Friday, August 2, 2013

Positano Day2



(Originally written 26 May 2013)
 
Isabel:  Mommy, maybe you should call me a Billy Goat and call Josh a lizard.
Mommy:  Why should I call Josh a lizard?
Isabel:  Because lizards are really fast and Josh goes like the wind!

Josh to Isabel:  Isabel, you’re the best rock climber in the whole world!

I love when the kids complement each other.  It’s really the cutest thing ever.

When we come back from some of these awesome family trips, I feel like I have “perma-grin” and find it hard to explain to folks how good it was.  Naturally, people ask, “What did you do?” with this expectation that I would recite a litany of fun activities and sightseeing adventures like a tourist’s guidebook.  The truth is that some of the most enjoyable moments are the fun we create for ourselves, just hanging out doing our thing.

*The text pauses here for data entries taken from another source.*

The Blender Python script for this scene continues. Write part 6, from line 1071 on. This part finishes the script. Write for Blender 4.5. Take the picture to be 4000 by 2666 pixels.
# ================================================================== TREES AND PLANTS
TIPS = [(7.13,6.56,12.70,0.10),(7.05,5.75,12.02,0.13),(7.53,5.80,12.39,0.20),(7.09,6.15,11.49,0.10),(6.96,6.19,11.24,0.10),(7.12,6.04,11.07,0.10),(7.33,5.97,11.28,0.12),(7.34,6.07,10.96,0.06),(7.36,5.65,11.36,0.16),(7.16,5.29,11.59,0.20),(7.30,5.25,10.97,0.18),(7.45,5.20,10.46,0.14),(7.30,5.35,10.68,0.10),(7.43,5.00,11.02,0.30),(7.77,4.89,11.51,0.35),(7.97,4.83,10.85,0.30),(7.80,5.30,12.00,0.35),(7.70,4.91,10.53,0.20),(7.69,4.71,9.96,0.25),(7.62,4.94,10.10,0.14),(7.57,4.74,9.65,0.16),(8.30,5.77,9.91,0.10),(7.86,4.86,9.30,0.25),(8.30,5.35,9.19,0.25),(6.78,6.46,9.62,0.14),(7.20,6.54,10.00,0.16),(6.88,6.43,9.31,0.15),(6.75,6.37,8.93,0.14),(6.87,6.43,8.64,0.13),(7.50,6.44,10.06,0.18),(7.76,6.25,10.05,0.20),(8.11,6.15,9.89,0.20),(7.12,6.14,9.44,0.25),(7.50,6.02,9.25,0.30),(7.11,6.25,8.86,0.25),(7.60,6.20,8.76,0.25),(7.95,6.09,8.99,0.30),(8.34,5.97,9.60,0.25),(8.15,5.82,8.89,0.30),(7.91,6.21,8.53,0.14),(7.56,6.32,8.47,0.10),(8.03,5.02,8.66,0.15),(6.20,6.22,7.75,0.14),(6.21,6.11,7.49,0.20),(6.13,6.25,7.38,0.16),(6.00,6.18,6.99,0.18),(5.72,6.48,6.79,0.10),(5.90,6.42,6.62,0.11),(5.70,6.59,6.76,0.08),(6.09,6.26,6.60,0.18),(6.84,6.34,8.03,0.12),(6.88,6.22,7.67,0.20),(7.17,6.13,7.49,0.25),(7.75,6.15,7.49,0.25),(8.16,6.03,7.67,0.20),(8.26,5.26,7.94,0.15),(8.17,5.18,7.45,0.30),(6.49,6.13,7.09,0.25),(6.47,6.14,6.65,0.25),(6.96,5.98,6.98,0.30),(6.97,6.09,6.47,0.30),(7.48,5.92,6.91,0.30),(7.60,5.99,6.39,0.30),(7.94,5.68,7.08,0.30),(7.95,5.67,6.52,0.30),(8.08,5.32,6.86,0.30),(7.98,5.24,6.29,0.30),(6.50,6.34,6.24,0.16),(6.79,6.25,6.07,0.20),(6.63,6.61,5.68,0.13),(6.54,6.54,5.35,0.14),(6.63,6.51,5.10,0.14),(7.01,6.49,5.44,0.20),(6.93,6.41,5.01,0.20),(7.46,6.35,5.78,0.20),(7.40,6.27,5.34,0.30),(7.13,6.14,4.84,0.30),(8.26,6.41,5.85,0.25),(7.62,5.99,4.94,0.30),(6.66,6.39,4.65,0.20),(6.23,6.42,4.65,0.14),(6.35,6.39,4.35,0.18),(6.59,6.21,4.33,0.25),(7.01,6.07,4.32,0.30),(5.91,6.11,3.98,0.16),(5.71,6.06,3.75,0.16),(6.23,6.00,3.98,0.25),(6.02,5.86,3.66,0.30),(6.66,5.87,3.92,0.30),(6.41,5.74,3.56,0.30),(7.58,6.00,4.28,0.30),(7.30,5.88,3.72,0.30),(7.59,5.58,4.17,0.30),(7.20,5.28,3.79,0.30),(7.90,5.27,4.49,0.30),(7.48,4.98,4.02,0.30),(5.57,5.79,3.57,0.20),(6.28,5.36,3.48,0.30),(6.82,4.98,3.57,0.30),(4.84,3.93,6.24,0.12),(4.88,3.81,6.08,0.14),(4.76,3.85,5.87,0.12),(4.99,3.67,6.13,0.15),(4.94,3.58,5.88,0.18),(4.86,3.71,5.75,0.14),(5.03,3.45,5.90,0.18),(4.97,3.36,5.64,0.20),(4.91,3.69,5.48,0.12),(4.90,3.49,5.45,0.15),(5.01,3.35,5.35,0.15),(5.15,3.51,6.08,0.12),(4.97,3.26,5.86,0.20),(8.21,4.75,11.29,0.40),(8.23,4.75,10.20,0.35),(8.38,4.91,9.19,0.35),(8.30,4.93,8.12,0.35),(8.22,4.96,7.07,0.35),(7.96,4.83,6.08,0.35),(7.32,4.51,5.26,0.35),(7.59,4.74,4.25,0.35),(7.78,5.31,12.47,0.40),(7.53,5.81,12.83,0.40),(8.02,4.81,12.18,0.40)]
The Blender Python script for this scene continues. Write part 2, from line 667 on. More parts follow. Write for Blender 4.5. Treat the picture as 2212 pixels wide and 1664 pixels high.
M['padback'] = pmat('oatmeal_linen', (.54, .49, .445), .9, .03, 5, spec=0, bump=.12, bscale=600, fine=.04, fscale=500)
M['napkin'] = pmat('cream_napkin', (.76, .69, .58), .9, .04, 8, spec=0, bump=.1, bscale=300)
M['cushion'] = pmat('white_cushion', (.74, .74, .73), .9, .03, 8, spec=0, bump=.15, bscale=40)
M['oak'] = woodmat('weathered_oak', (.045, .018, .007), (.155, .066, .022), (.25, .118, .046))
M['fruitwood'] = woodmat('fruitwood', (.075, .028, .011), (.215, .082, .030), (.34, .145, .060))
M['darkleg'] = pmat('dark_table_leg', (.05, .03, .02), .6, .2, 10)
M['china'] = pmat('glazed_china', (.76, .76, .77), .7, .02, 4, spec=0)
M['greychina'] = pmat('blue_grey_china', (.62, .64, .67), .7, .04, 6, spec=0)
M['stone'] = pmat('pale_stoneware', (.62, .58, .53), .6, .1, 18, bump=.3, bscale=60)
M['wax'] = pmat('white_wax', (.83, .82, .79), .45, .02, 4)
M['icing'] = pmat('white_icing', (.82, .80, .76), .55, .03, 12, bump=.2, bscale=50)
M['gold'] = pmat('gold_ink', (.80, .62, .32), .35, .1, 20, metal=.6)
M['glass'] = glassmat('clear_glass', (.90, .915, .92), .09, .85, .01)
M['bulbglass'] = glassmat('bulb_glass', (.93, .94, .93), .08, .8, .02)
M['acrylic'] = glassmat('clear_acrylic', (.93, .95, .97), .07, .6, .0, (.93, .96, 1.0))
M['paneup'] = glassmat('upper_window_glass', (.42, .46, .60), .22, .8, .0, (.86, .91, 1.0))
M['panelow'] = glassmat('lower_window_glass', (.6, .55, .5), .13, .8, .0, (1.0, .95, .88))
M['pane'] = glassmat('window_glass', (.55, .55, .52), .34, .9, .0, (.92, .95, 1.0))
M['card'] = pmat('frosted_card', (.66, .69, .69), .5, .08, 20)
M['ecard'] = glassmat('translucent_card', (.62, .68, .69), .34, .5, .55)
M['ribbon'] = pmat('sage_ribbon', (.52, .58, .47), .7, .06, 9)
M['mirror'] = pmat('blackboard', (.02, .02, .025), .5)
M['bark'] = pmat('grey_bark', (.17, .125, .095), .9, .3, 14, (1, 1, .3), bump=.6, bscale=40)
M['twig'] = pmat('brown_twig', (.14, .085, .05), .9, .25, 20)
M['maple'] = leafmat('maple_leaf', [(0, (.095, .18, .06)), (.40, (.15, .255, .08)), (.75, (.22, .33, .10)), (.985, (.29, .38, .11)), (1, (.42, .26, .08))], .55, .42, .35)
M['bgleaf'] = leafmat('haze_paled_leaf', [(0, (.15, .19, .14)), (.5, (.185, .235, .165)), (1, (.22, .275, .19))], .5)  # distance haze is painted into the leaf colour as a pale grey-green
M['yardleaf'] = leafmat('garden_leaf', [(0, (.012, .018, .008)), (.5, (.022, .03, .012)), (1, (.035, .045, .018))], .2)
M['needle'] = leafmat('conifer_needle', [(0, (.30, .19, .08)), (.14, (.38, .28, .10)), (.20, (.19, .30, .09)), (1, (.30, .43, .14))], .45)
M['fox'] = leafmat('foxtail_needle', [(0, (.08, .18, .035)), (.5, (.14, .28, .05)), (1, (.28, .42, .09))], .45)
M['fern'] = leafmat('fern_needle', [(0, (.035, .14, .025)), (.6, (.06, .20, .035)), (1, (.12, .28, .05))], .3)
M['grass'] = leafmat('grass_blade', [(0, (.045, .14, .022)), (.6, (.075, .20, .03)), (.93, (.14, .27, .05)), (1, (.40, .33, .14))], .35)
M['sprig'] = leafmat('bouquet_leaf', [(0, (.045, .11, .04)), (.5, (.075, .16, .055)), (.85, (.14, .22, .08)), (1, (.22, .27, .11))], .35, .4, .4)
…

For example, today we spent most of the morning on the pebbly beach hunting for little bits of sea glass.  Sea glass.  Nothing real special about little pebbles of sea glass, and it’s almost even sacrilegious to spend all that time looking down at rocks when there are such beautiful vistas all around, but it has become “a thing” for us and I’m not going to make any apologies for it.
 

Later in the afternoon, after lunch back in our apartment and a little rest, we took a bus to a neighboring town called Nocelle.  From there, we went on what would become a 3-hour hike.  The kids took turns as “trail leader” and kept a very good pace through the first two hours or so.  The third hour was a bit tricky for all of us because we needed to descend very steep hills, navigating rocky paths and stone steps, with rather poor lighting due to the dark storm clouds and setting sun, but we all made it just fine.  In fact, I’m certainly proud of the walking/hiking/climbing stamina these kids have developed as we’ve dragged them all over Central Europe for the past 18 months.  There are worse things.